Letter to the Editor: I agree largely in principle with your article Moronic petrolheads destroying nature (Cambrian News, 4 January).
The big problem with your rather ‘blunderbuss cures all’ approach is that some rights of way in the Cambrian mountains and beyond do carry vehicular rights of way and have done and been signed up accordingly for decades.
Just because they’re not tarmac sealed doesn’t mean a legal right to drive/ride down it providing the vehicle used is also legal.
Simply venting your spleen at the problem might make you feel better but defining a clear difference between legal and illegal use and managing it has been poorly managed for decades despite councils being given millions to do so.
You mention the Monks Trod which has all but returned to nature at the Ceredigion end, not from user damage but neglect, and the fact that Elan Valley Trust and the council haven’t spend a bean on it which, given the money they take out of the area, is a crime in itself.
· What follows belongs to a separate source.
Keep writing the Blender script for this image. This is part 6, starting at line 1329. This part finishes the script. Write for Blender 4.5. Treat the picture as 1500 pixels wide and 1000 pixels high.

I personally have cycled and walked the Cambrian mountains and have so for decades and have seen all manner of misuse — flytipping, fence damage, bonfires, sheep rustling, timber theft, agricultural and forestry off-roader damage etc, — but in general it all adds up to this: there good and responsible landowners as there are bad ones and the same can be said of all users of rights of ways.
Does it need special status? Yes, it definitely does, but un-elected park officials and more talk without proper planning will no doubt disenfranchise the people who already struggle to make a living out of this wonderful but very unforgiving landscape. That’s the last thing it needs.